Klimakrise erhöht Risiko für weltweit gleichzeitige Ernteausfälle

Ein Extremwetterereignis kann zu Ernteausfällen in einer Region führen. Doch mit der Erderwärmung steigt die Wahrscheinlichkeit, dass dies in mehreren Regionen gleichzeitig geschieht. Das zeigt eine aktuelle Studie, die Auswirkungen von ungünstigen Großwetterlagen in mehreren Weltregionen im Zeitraum 1960 bis 2014 analysiert hat.

„Gleichzeitige Ernteausfälle in wichtigen Anbauregionen stellen ein systemisches Risiko dar, da die damit verbundenen steigenden Nahrungsmittelpreise zu Konflikten und Unterernährung in Ländern führen können, die auf Importe angewiesen sind“, schreibt die Forschungsgruppe um Kai Kornhuber von der Columbia University in New York City im Fachmagazin „Nature Communications“. In ihrer Studie verweisen darauf, dass dieser Aspekt in gängigen Klimamodellen kaum berücksichtigt wird. Für ihre Analyse nahmen die Wissenschaftler und Wissenschaftlerinnen die Feldfrüchte Weizen und Mais ins Visier. Jeweils etwa zwei Drittel der Weltproduktion stammt aus den Regionen Nordamerika, Westeuropa, Osteuropa, Indien und Ostasien.

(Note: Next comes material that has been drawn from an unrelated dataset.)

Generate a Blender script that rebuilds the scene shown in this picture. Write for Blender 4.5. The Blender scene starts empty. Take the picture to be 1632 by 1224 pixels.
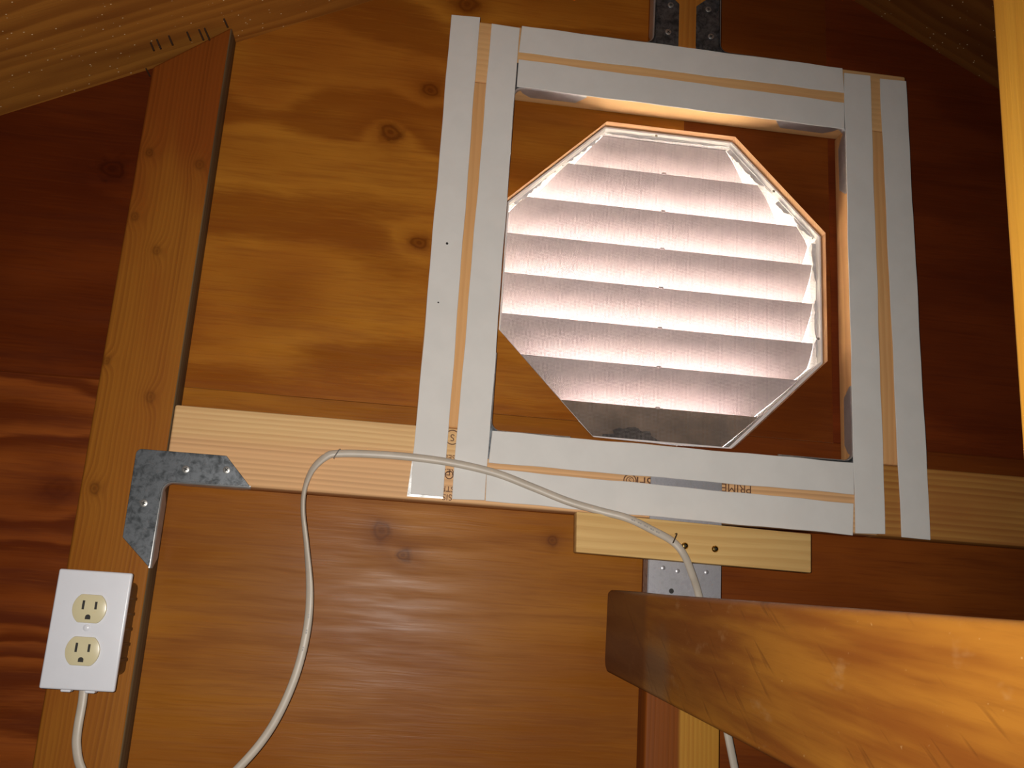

Hoch- und Tiefdruckgebiete, die sich teilweise wochenlang kaum vom Fleck bewegen und deshalb Dürren oder extreme Niederschläge verursachen, entstehen auf der Nordhalbkugel meist durch bestimmte Konstellationen beim Jetstream. Der polare Jetstream ist ein Starkwindband, das sich in neun bis zwölf Kilometern Höhe an der Grenze zwischen subtropischer Warmluft und polarer Kaltluft um die Erde windet. Der Jetstream kann große Wellen, sogenannte Rossby-Wellen, ausbilden. Wenn diese nicht weiterwandern, sondern stehen bleiben, dann können sich Hoch- und Tiefdruckgebiete längere Zeit über einer Region halten. Für die Sommer der Nordhalbkugel sind Rossby-Wellen mit fünf und mit sieben Wellenbergen bekannt.

Bestimmte Wetterlagen

Kornhuber und sein Team suchten in historischen Daten (1960 bis 2014) nach Ereignissen, bei denen mehr als eine Kornkammer niedrige Erträge erzielte und die mit Rossby-Wellen zusammenhingen. Sie ermittelten anhand mehrerer Modelle, dass in der Vergangenheit bei Rossby-Wellen mit sieben Wellenbergen die Weizen- und Maisernte in Ostasien um bis zu sieben Prozent niedriger lag, in Nordamerika um sechs Prozent und in Osteuropa um drei Prozent. Bei Rossby-Wellen mit fünf Bergen waren es 3,7 Prozent weniger in Osteuropa und zwei Prozent weniger in Nordamerika.

Die Forscher untersuchten, wie wahrscheinlich das Auftreten von gleichzeitigen Ernteverluste in zwei der Kornkammern in der Vergangenheit war. Die Wahrscheinlichkeit war vor allem dann erhöht, wenn Nordamerika eine der betroffenen Regionen war. Bei den Modellsimulationen der künftigen Entwicklung (2045 bis 2099, bei sehr stark steigendem Kohlendioxidausstoß) steigt das Risiko von hohen Ernteverlusten besonders, wenn bei Sieben-Berge-Rossby-Wellen Nordamerika und Ostasien betroffen sind. Bei Fünf-Berge-Rossby-Wellen erhöht sich die Wahrscheinlichkeit für hohe Ernteverluste, wenn einerseits Nordamerika und Osteuropa sowie andererseits Indien und Westeuropa betroffen sind.

Der Krieg Russlands gegen die Ukraine hat im vergangenen Jahr gezeigt, wie schwierig die Lage auf dem Weltmarkt wird, wenn zwei der großen Getreidelieferanten kriegsbedingt kein Getreide mehr ausführen. Im Zuge des Klimawandels könnte es durch wetterbedingte Ernteausfälle zu noch gravierenderen Situationen kommen. Die Studienautoren plädieren daher für mehr Forschung in dem Bereich.